[Start Source data]
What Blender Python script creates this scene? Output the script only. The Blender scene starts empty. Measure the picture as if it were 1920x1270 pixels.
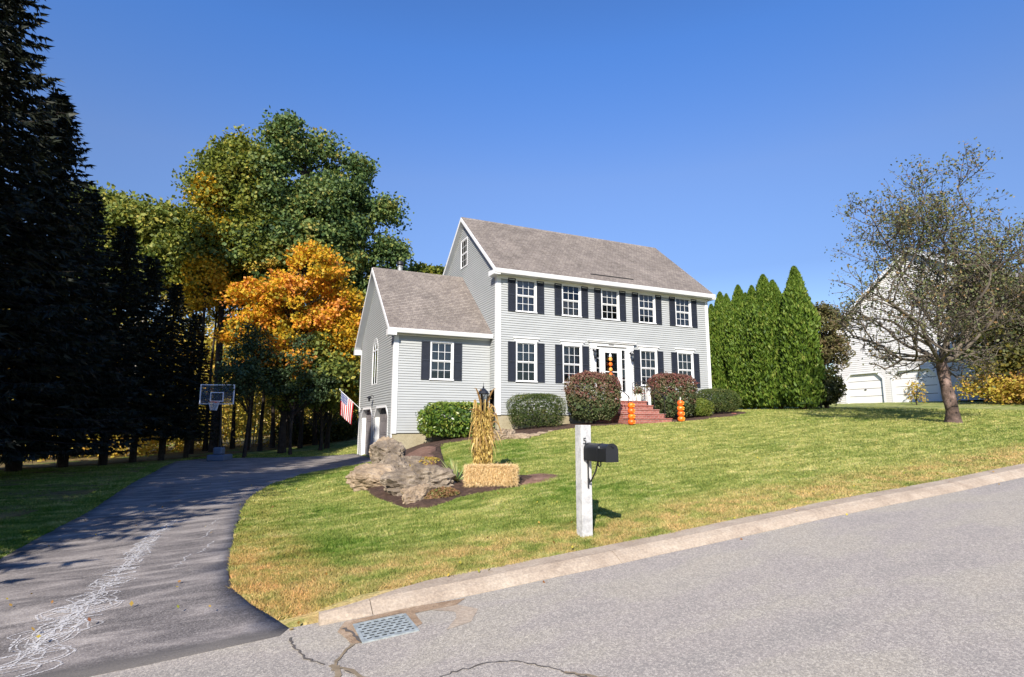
import bpy, bmesh, math, random
import numpy as np
from mathutils import Matrix, Vector, geometry, noise as mnoise
random.seed(7); rng = np.random.default_rng(7)
SC = bpy.context.scene; COL = SC.collection
PI = math.pi; rad = math.radians

# ---------------------------------------------------------------- camera, sky, sun, exposure
cam_d = bpy.data.cameras.new("camera"); cam = bpy.data.objects.new("camera", cam_d); COL.objects.link(cam)
cam_d.sensor_width = 36.0; cam_d.lens = 20.14; cam_d.clip_start = 0.1; cam_d.clip_end = 3000
rows = ((0.9070639, -0.0624091, -0.4163414), (-0.4209928, -0.1336485, -0.8971639), (0.0003478, 0.9890618, -0.1475015))
M4 = Matrix(rows).to_4x4(); M4.translation = Vector((-9.379, -21.716, 1.6)); cam.matrix_world = M4
SC.camera = cam
SUN_AZ, SUN_EL = 36.0, 33.0        # the light travels towards +Y turned SUN_AZ degrees to +X
world = bpy.data.worlds.new("World"); SC.world = world; world.use_nodes = True
wn = world.node_tree; wn.nodes.clear()
sky = wn.nodes.new("ShaderNodeTexSky"); sky.sky_type = 'NISHITA'; sky.sun_disc = False
sky.sun_elevation = rad(SUN_EL); sky.sun_rotation = rad(180 + SUN_AZ)
sky.air_density = 1.0; sky.dust_density = 0.05; sky.ozone_density = 3.0; sky.altitude = 200
bg = wn.nodes.new("ShaderNodeBackground"); bg.inputs[1].default_value = 0.15
wo = wn.nodes.new("ShaderNodeOutputWorld")
gm = wn.nodes.new("ShaderNodeGamma"); gm.inputs[1].default_value = 1.5; wn.links.new(sky.outputs[0], gm.inputs[0])
tcw = wn.nodes.new("ShaderNodeTexCoord"); sxw = wn.nodes.new("ShaderNodeSeparateXYZ"); wn.links.new(tcw.outputs['Generated'], sxw.inputs[0])
rpw = wn.nodes.new("ShaderNodeValToRGB"); wn.links.new(sxw.outputs[2], rpw.inputs[0])
SKR = [(0.0, (.23, .18, .145)), (.25, (.275, .22, .208)), (.40, (.44, .355, .325)), (.57, (.40, .465, .50)), (1.0, (.42, .50, .55))]
while len(rpw.color_ramp.elements) < len(SKR): rpw.color_ramp.elements.new(.5)
for e_, (p_, c_) in zip(rpw.color_ramp.elements, SKR): e_.position = p_; e_.color = (*c_, 1)
mlw = wn.nodes.new("ShaderNodeMix"); mlw.data_type = 'RGBA'; mlw.blend_type = 'MULTIPLY'; mlw.inputs[0].default_value = 1.0
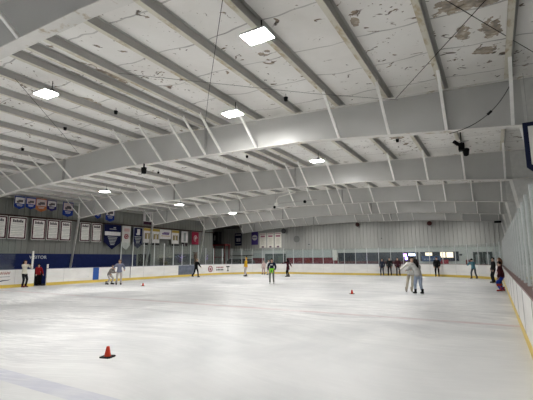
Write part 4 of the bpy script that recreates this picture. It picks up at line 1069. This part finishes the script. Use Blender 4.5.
person('skater in a grey hooded jacket and light jeans hugging another skater', -3.30, 20.45, 42, 1.74, P((.36, .36, .35)), JEAN, HD, BLACK, lean=24, bulk=1.2, lh=(-.22, .60, 1.15), rh=(.10, .62, 1.18), lf=(-.11, .12, .1), rf=(.14, -.08, .1), longhair=True)
person('skater in white top and beige trousers held by the grey-jacketed skater', -3.92, 21.5, 195, 1.80, P((.62, .61, .58)), KHAKI, HD, P((.35, .32, .28)), lean=5, side=-.4, hat=HD, lh=(-.46, .22, 1.10), rh=(.46, .22, 1.12), lf=(-.1, .1, .1), rf=(.16, .05, .1), gloves=BLACK)
person('tall person in black standing at the back boards below the lit window', -4.6, 39.0, 180, 1.8, BLACK, BLACK, HD, BLACK, lean=-2, bulk=1.1)
person('skater in a teal-blue jacket leaning on the back right boards', -1.55, 36.6, 35, 1.68, P((.10, .24, .31)), P((.06, .075, .09)), HD, P((.10, .07, .05)), lean=24, lf=(-.2, .0, .1), rf=(.2, -.1, .1), lh=(-.2, .5, 1.15), rh=(.2, .5, 1.15))
person('person in black with black trousers, leftmost of the group by the right boards', -.13, 31.2, 110, 1.74, BLACK, CHAR, HD, BLACK, lean=2)
person('brown-haired person in a maroon coat in the group by the right boards', .24, 28.5, 75, 1.72, P((.07, .022, .024)), CHAR, P((.14, .07, .045)), BLACK, lean=4, coat=.35, longhair=True)
person('person in dark maroon with baggy blue trousers nearest along the right boards', 0.25, 23.75, 80, 1.62, P((.05, .012, .016)), P((.015, .04, .27)), HD, P((.24, .03, .03)), lean=12, lf=(-.14, .06, .1), rf=(.14, -.02, .1), bulk=1.25, crouch=.08, band=P((.25, .03, .03)), hat=HD)

# ------------------------------------------------------------------ world, exposure
w = bpy.data.worlds.new('world'); SC.world = w; w.use_nodes = True
w.node_tree.nodes['Background'].inputs['Color'].default_value = (.9, .93, 1, 1); w.node_tree.nodes['Background'].inputs['Strength'].default_value = .35
vs = SC.view_settings; vs.view_transform = 'Standard'; vs.look = 'None'; vs.gamma = 1; vs.use_curve_mapping = False; vs.exposure = 0.85
SC.cycles.max_bounces = 10; SC.cycles.diffuse_bounces = 6; SC.cycles.transparent_max_bounces = 24
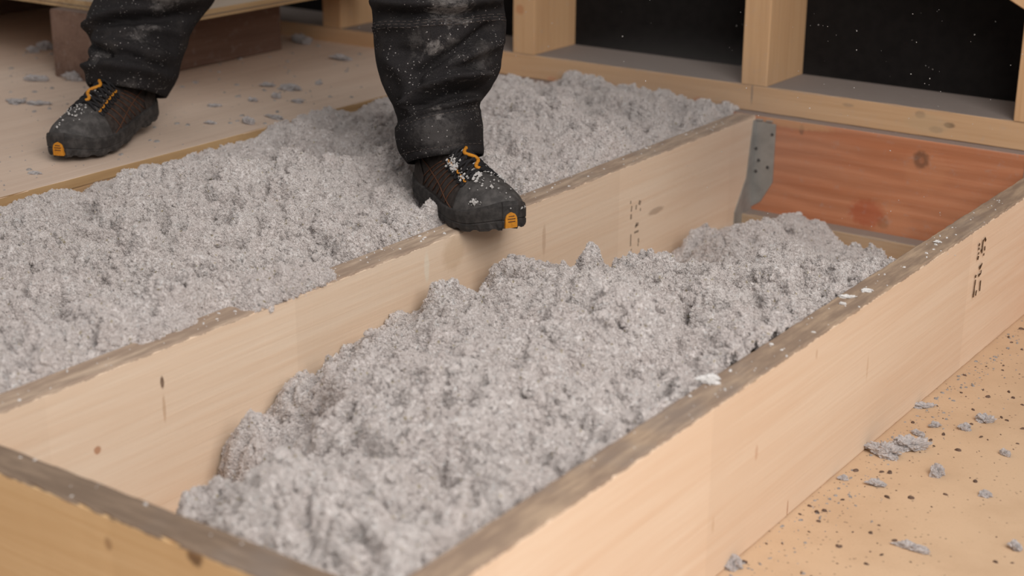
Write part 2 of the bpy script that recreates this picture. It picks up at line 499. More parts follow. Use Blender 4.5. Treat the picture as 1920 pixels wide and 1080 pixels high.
# stamp marks printed on the joists (fragments as they can be read)
def stamp(parent, face, x, strokes, mat):
    V, F = [], []
    for (u0, v0, u1, v1, wd) in strokes:
        a = on(u0, v0, 'x', x); b = on(u1, v1, 'x', x)
        d = (b - a)[1:]; L = np.hypot(*d) + 1e-9
        n = np.array([-d[1], d[0]]) / L * wd / 2
        k = len(V)
        for dx in (.0004, -.0003):
            for (p, sg) in ((a, 1), (b, 1), (b, -1), (a, -1)):
                V.append((x + dx, p[1] + n[0] * sg, p[2] + n[1] * sg))
        F += [(k, k + 1, k + 2, k + 3), (k, k + 4, k + 5, k + 1), (k + 1, k + 5, k + 6, k + 2), (k + 2, k + 6, k + 7, k + 3), (k + 3, k + 7, k + 4, k)]
    child_mesh('stamp', V, F, parent, mat)
Z = lambda zx, zy: (1790 + zx / 7.713, 430 + zy / 7.713)
S1 = [(440, 125, 452, 165, .004), (415, 150, 402, 260, .003), (402, 260, 393, 345, .0028), (365, 205, 352, 240, .004), (356, 265, 348, 295, .004), (352, 330, 345, 365, .003), (345, 385, 332, 440, .0045),
      (438, 245, 434, 305, .003), (425, 345, 418, 380, .003), (388, 290, 392, 320, .003), (398, 490, 378, 540, .003), (378, 535, 360, 560, .006), (384, 590, 380, 630, .002), (380, 635, 360, 655, .0025), (358, 650, 346, 675, .0045),
      (310, 660, 300, 700, .0042), (302, 730, 292, 810, .003), (290, 810, 280, 890, .0026), (282, 890, 266, 985, .0036), (318, 880, 302, 960, .003), (376, 740, 370, 800, .0032), (370, 800, 362, 890, .0028)]
stamp(jr, 1, TR, [Z(a, b) + Z(c, d) + (wd,) for a, b, c, d, wd in S1], m_ink)
Z2 = lambda zx, zy: (1160 + zx / 7.717, 350 + zy / 7.717)
S2 = [(175, 205, 172, 250, .003), (190, 280, 180, 360, .004), (180, 400, 176, 470, .005), (290, 225, 318, 235, .008), (255, 265, 250, 330, .004), (315, 310, 312, 350, .003), (245, 545, 285, 540, .006), (225, 665, 285, 640, .004), (235, 580, 265, 560, .005),
      (175, 690, 170, 860, .0035), (285, 745, 285, 810, .004), (280, 820, 278, 860, .003), (185, 900, 175, 930, .003)]
stamp(jm, 1, XM, [Z2(a, b) + Z2(c, d) + (wd,) for a, b, c, d, wd in S2], m_faintink)

# raised walking board on the left, the sheet and the beam behind the legs
V = []
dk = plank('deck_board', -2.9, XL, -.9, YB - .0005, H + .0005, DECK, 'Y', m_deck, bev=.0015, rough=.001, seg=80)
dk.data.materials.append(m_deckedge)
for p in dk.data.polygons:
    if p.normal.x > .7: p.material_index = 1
tag(dk, 'pale walking board under the rear boot, scattered with grey scraps', 'board')
bmr = tag(plank('timber_beam', -1.99, -1.81, 1.27, 1.80, DECK + .0005, .4025, 'Y', m_beam, bev=.004, rough=.002, seg=40),
          'dark brown timber block lying behind the rear leg under the pale sheet', 'beam')
tag(plank('timber_beam', -2.95, -2.77, 1.35, 1.90, DECK + .0005, .4025, 'Y', m_beam, bev=.004, seg=30),  # hidden block, added to stop light coming in under the sheet from the left
    'added unseen dark block keeping light out from under the pale sheet', 'beam')
sh = empty('plywood_sheet', (-2.3, 1.6, .403))
tag(sh, 'pale plywood sheet resting on the dark timber block at top left', 'sheet')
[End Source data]
• Exercise goal:
Output only the lines running from the line with "if p.normal.x > .7: p.material_index = 1" through the final line of the data, inclusive.

• Solution to this problem:
    if p.normal.x > .7: p.material_index = 1
tag(dk, 'pale walking board under the rear boot, scattered with grey scraps', 'board')
bmr = tag(plank('timber_beam', -1.99, -1.81, 1.27, 1.80, DECK + .0005, .4025, 'Y', m_beam, bev=.004, rough=.002, seg=40),
          'dark brown timber block lying behind the rear leg under the pale sheet', 'beam')
tag(plank('timber_beam', -2.95, -2.77, 1.35, 1.90, DECK + .0005, .4025, 'Y', m_beam, bev=.004, seg=30),  # hidden block, added to stop light coming in under the sheet from the left
    'added unseen dark block keeping light out from under the pale sheet', 'beam')
sh = empty('plywood_sheet', (-2.3, 1.6, .403))
tag(sh, 'pale plywood sheet resting on the dark timber block at top left', 'sheet')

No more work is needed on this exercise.